**Brief:** Give back the lines exactly, from the first one to the line with "above the floor", both ends included.

********************

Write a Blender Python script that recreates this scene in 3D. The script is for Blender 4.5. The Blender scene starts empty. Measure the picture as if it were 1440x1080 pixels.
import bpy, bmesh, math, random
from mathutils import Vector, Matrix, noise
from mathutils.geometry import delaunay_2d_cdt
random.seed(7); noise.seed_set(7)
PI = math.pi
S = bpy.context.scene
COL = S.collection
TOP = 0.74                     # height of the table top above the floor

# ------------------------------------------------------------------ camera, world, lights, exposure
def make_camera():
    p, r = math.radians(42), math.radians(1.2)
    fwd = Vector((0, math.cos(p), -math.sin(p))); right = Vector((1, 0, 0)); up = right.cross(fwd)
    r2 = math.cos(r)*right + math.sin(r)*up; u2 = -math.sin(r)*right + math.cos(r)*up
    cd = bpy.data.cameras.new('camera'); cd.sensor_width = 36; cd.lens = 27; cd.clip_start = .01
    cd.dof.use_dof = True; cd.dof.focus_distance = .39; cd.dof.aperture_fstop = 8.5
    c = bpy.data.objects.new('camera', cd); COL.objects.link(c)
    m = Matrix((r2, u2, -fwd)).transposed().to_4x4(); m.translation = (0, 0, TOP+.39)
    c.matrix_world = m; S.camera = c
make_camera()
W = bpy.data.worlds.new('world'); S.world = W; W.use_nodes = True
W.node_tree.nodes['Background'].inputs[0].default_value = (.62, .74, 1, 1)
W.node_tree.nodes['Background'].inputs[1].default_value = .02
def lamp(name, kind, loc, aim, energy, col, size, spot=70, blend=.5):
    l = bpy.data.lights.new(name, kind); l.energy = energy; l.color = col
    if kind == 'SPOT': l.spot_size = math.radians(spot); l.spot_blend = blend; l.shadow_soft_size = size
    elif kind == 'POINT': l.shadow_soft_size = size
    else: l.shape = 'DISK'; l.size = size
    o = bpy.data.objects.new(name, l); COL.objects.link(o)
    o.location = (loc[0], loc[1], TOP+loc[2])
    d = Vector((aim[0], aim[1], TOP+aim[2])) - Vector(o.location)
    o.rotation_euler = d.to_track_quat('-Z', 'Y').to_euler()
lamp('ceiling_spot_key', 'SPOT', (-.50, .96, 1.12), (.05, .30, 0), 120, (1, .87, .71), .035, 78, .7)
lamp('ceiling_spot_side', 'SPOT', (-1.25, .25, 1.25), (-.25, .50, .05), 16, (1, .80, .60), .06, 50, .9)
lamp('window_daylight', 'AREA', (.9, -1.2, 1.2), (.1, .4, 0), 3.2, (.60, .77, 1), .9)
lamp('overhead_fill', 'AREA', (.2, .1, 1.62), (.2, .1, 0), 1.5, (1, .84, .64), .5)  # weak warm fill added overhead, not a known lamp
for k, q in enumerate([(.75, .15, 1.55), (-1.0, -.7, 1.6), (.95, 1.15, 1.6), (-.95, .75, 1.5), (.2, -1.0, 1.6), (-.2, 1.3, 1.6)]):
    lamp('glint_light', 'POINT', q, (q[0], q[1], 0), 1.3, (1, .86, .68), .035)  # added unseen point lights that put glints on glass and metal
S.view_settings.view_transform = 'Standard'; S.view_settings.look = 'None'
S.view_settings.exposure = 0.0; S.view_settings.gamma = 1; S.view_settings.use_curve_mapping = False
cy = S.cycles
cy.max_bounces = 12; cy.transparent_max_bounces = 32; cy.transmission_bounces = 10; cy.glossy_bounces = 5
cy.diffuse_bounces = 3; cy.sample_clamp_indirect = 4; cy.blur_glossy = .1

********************

**Response:**
Write a Blender Python script that recreates this scene in 3D. The script is for Blender 4.5. The Blender scene starts empty. Measure the picture as if it were 1440x1080 pixels.
import bpy, bmesh, math, random
from mathutils import Vector, Matrix, noise
from mathutils.geometry import delaunay_2d_cdt
random.seed(7); noise.seed_set(7)
PI = math.pi
S = bpy.context.scene
COL = S.collection
TOP = 0.74                     # height of the table top above the floor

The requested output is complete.